In the aftermath of reports claiming John Kerry said Israel will become an apartheid state without a two-state solution, the Secretary of State is being portrayed as far outside the mainstream and his language is being condemned as erroneous in the extreme.

To Republicans and Democrats, the word “apartheid” in reference to Israel’s rule over Palestinians is an appalling misnomer. But the reality on the ground says different.

It’s important to note, as the Daily Beast’s Josh Rogin does, that the label apartheid is not so extreme in Israel.

Yet Israel’s leaders have employed the term, as well. In 2010, for example, former Prime Minister and Defense Minister Ehud Barak used language very similar to Kerry’s. “As long as in this territory west of the Jordan River there is only one political entity called Israel it is going to be either non-Jewish, or non-democratic,” Barak said. “If this bloc of millions of ­Palestinians cannot vote, that will be an apartheid state.”

As Israeli activist and military veteran Mikhael Manekin said in January 2012, the apartheid criticism is an accepted part of the debate lexicon in Israel. The Times of Israel reported last year that Alon Liel, a former Israeli Foreign Ministry director-general and ex-ambassador to South Africa, believes Israel currently qualifies as an apartheid state.

“In the situation that exists today, until a Palestinian state is created, we are actually one state,” Liel said. “This joint state — in the hope that the status quo is temporary — is an apartheid state.”

Back in December, the Israeli paper Haaretz hosted a discussion of the apartheid question, led by correspondent Amira Hass who wrote that “our reality is governed by the same philosophy [as the apartheid system in South Africa], backed by laws and force of arms.”

What, for instance [denotes an apartheid system]?

There are two legal systems in place on the West Bank, a civilian one for Jews and a military one for Palestinians. There are two separate infrastructures there as well, including roads, electricity and water. The superior and expanding one is for Jews while the inferior and shrinking one is for the Palestinians. There are local pockets, similar to the Bantustans in South Africa, in which the Palestinians have limited self-rule. There is a system of travel restrictions and permits in place since 1991, just when such a system was abolished in South Africa.

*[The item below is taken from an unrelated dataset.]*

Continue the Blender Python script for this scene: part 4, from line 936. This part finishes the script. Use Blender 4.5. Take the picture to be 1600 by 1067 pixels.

Does that mean that apartheid exists only on the West Bank?

Not at all, it exists across the entire country, from the sea to the Jordan River. It prevails in this one territory in which two peoples live, ruled by one government which is elected by one people, but which determines the future and fate of both. Palestinian towns and villages suffocate because of deliberately restrictive planning in Israel, just as they do in the West Bank.

Then there was the shocking recent survey conducted by the Israeli data firm Dialog, which found that most Israeli Jews would support an explicitly apartheid system if Israel annexes the West Bank.